* [Your task]: Tally each line where the word "behind" occurs, then give only the total.

* [Supplied information]:
====

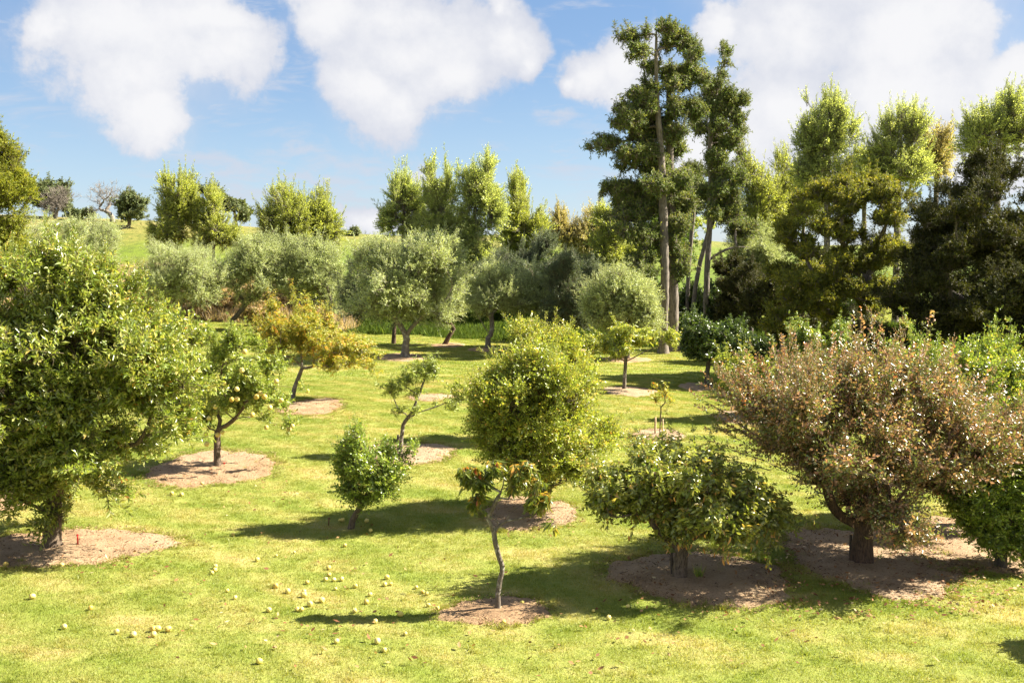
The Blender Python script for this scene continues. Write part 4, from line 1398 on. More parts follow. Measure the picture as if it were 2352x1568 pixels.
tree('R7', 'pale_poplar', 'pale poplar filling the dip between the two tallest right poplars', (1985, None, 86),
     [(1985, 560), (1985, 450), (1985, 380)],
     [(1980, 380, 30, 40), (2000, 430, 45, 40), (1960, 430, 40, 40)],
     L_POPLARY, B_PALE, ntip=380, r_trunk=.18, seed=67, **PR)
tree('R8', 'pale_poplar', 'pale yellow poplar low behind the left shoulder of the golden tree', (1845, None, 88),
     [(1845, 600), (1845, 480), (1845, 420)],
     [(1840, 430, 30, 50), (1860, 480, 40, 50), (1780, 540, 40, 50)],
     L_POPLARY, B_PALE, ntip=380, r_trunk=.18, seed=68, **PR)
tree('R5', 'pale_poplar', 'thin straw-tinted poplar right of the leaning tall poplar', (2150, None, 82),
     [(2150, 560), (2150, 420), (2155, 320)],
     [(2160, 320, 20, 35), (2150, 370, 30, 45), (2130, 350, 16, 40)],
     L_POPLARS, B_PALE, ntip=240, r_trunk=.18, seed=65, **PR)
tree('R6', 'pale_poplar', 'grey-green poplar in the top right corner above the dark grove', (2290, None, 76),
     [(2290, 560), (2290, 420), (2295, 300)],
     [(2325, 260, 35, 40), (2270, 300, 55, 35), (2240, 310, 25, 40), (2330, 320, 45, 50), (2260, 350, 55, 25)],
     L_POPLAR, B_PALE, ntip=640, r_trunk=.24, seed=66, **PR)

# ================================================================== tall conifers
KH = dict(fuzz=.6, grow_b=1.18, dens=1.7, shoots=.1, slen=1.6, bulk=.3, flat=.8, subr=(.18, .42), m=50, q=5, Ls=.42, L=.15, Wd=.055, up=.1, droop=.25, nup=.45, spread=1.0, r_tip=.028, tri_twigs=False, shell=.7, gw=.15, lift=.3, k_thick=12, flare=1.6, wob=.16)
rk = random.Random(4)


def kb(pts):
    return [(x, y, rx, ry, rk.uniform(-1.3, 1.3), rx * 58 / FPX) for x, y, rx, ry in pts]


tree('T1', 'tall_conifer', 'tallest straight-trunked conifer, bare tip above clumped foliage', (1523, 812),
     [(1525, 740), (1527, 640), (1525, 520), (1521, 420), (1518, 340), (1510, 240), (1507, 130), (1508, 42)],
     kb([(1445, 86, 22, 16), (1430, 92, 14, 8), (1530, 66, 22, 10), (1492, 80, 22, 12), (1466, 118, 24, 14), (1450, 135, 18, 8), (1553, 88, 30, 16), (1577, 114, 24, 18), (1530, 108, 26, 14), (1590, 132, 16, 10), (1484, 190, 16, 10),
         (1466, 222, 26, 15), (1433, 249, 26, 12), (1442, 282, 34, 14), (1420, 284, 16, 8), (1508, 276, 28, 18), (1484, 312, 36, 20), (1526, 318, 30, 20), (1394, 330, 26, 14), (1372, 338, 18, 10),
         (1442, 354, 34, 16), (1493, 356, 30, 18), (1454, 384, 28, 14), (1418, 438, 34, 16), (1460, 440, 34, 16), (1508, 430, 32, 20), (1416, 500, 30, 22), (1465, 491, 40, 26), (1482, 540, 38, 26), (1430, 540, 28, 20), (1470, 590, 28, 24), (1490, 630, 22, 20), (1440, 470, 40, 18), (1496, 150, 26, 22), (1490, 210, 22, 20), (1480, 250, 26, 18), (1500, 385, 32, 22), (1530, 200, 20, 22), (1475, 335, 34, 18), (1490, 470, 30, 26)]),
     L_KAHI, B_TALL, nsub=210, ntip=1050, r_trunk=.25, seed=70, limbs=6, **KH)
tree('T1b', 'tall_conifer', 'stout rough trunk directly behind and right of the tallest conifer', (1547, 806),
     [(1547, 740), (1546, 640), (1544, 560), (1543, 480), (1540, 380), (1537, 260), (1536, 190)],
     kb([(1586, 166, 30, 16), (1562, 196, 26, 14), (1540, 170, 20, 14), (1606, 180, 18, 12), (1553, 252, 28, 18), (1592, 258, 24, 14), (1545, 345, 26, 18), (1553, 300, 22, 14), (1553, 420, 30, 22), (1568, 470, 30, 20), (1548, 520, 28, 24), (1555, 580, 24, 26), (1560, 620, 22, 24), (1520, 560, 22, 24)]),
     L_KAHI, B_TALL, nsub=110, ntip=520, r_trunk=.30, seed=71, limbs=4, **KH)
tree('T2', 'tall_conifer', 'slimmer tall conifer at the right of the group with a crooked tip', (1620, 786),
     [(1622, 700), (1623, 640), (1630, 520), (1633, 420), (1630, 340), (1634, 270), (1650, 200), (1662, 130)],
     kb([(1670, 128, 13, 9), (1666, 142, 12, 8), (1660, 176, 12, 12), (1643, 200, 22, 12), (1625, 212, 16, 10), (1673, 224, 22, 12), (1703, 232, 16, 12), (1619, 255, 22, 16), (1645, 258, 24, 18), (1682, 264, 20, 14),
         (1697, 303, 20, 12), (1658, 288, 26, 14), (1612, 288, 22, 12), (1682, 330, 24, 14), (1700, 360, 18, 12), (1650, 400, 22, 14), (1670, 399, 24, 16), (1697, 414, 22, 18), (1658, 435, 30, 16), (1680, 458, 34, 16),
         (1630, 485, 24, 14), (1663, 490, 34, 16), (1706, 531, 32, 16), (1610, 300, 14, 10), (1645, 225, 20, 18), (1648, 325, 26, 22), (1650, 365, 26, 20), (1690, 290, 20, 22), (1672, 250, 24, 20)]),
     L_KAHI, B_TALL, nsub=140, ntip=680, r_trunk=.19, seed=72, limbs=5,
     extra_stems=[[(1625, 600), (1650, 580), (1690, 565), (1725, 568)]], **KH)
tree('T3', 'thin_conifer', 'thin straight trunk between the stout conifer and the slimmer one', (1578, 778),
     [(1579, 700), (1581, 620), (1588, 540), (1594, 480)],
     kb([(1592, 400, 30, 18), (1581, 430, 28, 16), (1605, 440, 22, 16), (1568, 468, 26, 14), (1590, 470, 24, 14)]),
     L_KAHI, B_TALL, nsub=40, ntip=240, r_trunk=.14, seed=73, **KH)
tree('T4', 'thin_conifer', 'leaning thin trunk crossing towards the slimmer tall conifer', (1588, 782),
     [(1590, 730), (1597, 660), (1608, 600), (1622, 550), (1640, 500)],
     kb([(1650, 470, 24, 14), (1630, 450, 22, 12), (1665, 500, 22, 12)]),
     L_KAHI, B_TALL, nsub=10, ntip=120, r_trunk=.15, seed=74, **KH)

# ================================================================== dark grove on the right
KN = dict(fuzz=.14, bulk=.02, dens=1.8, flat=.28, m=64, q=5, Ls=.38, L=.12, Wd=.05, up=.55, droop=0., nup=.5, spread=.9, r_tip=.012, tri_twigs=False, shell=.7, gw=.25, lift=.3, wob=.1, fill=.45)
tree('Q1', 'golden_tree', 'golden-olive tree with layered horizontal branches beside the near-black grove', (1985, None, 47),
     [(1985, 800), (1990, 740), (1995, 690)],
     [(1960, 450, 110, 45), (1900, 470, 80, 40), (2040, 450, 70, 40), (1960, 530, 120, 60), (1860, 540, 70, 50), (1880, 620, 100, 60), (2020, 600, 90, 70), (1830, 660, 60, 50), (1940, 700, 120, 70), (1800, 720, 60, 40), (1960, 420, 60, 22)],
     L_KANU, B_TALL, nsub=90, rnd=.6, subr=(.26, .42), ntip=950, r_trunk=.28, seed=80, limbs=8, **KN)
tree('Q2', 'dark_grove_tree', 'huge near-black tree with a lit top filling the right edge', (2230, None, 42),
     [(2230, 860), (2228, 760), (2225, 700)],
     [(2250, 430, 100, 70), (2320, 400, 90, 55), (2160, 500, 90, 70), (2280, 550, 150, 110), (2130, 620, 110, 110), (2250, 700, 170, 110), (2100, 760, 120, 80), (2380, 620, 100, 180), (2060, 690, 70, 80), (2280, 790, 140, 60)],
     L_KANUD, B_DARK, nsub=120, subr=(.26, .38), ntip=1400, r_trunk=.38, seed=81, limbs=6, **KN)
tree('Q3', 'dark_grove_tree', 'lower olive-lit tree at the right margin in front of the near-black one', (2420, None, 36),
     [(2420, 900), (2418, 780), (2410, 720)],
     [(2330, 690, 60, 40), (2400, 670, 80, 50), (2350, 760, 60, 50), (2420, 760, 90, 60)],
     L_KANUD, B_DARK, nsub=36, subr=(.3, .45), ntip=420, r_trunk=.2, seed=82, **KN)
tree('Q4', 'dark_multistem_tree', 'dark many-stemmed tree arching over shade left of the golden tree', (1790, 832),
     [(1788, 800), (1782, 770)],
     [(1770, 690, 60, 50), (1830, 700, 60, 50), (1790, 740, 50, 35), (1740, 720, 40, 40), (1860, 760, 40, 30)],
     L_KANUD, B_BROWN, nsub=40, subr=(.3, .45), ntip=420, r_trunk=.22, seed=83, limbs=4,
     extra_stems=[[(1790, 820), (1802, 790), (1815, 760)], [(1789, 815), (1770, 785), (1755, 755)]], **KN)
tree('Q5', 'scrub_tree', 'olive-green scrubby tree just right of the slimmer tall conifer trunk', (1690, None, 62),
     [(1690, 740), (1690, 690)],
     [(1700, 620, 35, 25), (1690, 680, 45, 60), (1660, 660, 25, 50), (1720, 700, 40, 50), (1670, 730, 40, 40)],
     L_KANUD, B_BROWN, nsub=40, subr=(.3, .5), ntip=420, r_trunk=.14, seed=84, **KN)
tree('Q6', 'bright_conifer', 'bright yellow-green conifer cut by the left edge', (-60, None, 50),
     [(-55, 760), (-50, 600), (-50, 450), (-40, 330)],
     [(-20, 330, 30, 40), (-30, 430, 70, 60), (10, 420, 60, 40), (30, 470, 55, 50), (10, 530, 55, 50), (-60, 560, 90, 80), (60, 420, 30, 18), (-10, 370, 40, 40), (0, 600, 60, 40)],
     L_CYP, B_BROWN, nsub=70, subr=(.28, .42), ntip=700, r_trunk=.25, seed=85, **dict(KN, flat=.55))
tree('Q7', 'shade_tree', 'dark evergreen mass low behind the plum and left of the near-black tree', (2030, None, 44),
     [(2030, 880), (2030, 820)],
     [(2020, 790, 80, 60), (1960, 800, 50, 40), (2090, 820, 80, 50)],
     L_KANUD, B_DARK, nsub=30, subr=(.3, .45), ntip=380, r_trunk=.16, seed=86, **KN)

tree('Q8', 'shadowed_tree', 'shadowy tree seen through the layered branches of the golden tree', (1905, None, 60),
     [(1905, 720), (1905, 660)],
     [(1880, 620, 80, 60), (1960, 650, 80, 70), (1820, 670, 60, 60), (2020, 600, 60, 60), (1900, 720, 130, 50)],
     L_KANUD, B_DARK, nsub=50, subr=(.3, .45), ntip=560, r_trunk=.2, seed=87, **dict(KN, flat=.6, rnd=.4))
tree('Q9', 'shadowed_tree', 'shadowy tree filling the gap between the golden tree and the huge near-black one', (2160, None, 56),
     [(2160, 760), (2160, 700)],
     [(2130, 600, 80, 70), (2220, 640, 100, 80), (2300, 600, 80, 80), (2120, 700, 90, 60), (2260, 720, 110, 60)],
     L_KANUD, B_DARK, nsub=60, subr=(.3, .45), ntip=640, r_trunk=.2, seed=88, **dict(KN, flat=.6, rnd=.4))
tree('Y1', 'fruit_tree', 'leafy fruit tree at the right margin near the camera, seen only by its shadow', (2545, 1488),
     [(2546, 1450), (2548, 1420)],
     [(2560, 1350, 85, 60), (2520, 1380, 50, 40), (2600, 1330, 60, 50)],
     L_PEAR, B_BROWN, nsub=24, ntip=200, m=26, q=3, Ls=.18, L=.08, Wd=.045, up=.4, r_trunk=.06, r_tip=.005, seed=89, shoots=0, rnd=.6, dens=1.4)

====

* [Task output]: 3